India's gold jewellery exports through SEZs declined nearly 30%: GJEPC

Paul Ploumis
ScrapMonster Author
The data compiled by the Gems and Jewellery Export Promotion Council (GJEPC) suggests huge drop in gold jewellery exports through

India's gold jewellery exports through SEZs declined nearly 30%: GJEPC

NEW DELHI (Scrap Monster): The data compiled by the Gems and Jewellery Export Promotion Council (GJEPC) suggests huge drop in gold jewellery exports through the country’s Special Economic Zones (SEZs).
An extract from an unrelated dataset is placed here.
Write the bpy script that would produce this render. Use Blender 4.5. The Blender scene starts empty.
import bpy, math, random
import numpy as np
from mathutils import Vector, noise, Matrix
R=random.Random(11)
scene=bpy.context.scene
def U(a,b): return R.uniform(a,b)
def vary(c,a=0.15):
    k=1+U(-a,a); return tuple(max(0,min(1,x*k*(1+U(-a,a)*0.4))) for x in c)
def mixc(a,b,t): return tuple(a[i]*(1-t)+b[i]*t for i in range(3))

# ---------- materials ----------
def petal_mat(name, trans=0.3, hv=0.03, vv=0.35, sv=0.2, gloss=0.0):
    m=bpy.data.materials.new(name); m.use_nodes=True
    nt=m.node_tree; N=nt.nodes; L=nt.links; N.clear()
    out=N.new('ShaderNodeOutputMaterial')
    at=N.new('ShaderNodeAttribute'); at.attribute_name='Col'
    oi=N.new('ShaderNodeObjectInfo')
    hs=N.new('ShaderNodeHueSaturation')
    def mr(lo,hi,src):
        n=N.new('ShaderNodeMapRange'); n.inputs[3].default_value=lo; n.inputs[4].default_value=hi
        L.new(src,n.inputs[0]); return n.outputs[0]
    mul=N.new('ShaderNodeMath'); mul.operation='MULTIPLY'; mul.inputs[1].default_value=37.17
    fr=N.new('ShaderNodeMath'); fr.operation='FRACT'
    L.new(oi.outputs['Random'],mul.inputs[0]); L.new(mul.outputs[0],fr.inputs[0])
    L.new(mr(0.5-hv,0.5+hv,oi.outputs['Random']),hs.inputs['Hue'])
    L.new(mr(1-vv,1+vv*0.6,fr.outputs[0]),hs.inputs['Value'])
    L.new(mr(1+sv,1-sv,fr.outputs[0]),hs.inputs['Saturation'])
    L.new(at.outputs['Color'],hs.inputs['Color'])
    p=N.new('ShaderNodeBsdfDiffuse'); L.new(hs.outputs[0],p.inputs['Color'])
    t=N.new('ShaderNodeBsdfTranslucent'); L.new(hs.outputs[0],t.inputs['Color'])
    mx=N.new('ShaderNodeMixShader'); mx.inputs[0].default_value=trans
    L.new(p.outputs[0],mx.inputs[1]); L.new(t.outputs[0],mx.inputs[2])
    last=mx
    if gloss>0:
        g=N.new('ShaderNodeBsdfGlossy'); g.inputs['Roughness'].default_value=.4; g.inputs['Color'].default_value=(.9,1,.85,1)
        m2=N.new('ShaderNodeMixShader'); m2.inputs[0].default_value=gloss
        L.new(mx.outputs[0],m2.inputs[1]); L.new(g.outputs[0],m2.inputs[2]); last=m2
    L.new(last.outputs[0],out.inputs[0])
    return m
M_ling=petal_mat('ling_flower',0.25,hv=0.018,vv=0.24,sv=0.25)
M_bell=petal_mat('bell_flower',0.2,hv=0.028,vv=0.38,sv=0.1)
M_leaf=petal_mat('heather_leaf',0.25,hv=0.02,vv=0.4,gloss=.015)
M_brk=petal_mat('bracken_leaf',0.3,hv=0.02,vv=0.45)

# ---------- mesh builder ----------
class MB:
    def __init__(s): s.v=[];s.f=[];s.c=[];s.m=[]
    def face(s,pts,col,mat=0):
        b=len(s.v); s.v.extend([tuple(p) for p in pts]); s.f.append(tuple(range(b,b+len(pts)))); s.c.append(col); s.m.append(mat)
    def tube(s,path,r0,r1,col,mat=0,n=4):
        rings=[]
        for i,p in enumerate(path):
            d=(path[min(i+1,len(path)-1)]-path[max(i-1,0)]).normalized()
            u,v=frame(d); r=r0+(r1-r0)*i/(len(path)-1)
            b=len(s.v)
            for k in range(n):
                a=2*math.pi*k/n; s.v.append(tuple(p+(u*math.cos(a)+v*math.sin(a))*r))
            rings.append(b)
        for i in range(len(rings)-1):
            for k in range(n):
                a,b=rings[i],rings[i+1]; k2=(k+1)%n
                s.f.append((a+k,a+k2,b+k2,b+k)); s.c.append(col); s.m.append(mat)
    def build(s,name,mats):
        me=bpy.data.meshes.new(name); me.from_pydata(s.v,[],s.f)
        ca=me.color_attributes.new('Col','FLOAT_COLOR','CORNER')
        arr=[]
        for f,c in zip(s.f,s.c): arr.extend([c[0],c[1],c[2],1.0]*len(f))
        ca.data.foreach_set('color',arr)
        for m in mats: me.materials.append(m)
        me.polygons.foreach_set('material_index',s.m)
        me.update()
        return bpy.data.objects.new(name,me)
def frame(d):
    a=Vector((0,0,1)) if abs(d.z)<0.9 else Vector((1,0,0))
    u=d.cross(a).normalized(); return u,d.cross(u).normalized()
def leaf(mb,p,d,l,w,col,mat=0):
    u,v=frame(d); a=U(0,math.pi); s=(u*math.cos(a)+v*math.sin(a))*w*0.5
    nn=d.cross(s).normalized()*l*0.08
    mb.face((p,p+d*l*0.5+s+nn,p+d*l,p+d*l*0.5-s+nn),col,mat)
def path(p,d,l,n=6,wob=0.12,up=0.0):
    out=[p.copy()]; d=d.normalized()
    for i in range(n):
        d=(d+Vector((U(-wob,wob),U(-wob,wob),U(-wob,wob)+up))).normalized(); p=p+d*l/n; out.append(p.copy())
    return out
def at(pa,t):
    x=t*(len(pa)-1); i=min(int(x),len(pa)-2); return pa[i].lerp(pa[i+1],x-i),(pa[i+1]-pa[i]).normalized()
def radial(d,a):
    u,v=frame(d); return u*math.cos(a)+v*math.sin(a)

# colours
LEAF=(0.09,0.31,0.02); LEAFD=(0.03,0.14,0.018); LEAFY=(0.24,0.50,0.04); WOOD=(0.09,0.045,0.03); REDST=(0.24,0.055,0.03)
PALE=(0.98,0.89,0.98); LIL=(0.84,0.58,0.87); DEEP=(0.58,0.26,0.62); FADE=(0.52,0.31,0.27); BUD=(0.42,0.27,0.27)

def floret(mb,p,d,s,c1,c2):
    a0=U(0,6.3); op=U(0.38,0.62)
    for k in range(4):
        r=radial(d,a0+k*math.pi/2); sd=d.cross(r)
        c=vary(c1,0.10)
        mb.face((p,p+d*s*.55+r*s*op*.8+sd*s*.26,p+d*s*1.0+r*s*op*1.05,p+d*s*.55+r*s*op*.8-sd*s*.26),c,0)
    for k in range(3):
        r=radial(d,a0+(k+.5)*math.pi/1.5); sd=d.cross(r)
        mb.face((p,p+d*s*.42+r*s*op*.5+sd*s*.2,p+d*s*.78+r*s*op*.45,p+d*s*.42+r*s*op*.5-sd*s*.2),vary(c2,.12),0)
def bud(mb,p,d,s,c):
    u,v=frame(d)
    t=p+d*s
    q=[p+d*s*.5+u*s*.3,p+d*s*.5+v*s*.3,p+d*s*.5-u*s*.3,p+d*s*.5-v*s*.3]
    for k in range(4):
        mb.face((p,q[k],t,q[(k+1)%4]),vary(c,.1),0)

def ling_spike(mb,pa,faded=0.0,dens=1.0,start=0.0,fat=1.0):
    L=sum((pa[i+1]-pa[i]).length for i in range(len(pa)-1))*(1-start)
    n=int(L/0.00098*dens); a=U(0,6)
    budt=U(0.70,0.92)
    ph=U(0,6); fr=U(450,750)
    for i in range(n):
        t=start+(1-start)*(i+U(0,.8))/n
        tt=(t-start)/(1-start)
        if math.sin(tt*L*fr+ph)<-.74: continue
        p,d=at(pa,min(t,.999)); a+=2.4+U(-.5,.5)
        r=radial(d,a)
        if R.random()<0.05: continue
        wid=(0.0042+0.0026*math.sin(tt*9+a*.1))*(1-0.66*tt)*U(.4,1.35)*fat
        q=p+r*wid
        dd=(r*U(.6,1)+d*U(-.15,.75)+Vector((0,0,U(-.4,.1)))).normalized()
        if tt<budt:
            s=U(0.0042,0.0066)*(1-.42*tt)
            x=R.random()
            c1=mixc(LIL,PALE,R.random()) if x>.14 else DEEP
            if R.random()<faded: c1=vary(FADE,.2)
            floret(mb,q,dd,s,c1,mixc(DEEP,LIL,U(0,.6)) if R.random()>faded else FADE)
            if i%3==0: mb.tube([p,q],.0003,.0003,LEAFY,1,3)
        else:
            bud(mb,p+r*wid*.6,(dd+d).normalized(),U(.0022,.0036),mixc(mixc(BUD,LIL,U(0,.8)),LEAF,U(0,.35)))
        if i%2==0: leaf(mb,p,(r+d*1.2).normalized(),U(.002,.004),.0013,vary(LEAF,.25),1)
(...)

According to GJEPC data, the shipment of gold jewellery from SEZs slumped by 28.78% to Rs 4,702.02 crores during the first quarter (April to June ’14) of the current fiscal year. The gold jewellery exports through SEZs had totaled Rs. 6,602.53 crores during the corresponding quarter last year.

The Council data indicates that SEZs have lost major share of the export business to Domestic Tariff Areas (DTAs). The gold jewellery exports from DTAs soared higher by 173% to Rs. 6,973.95 crores during Q1 this fiscal year. This is in comparison with Rs. 2,553.38 crores of exports recorded during the corresponding quarter a year before.

The shift in business from SEZs to DTAs is primarily due to the prevailing 80:20 rule. As per the rule, four times of jewellery export must be made available for domestic sale. Since jewellery manufactures in SEZs attract 15% duty on sale to DTAs, jewellers prefer to execute all trades from DTAs. This has resulted in unprecedented decline in exports through SEZs, GJEPC noted. The Council also requested to the government to relax the 80:20 rule in order to prevent SEZ business from falling further.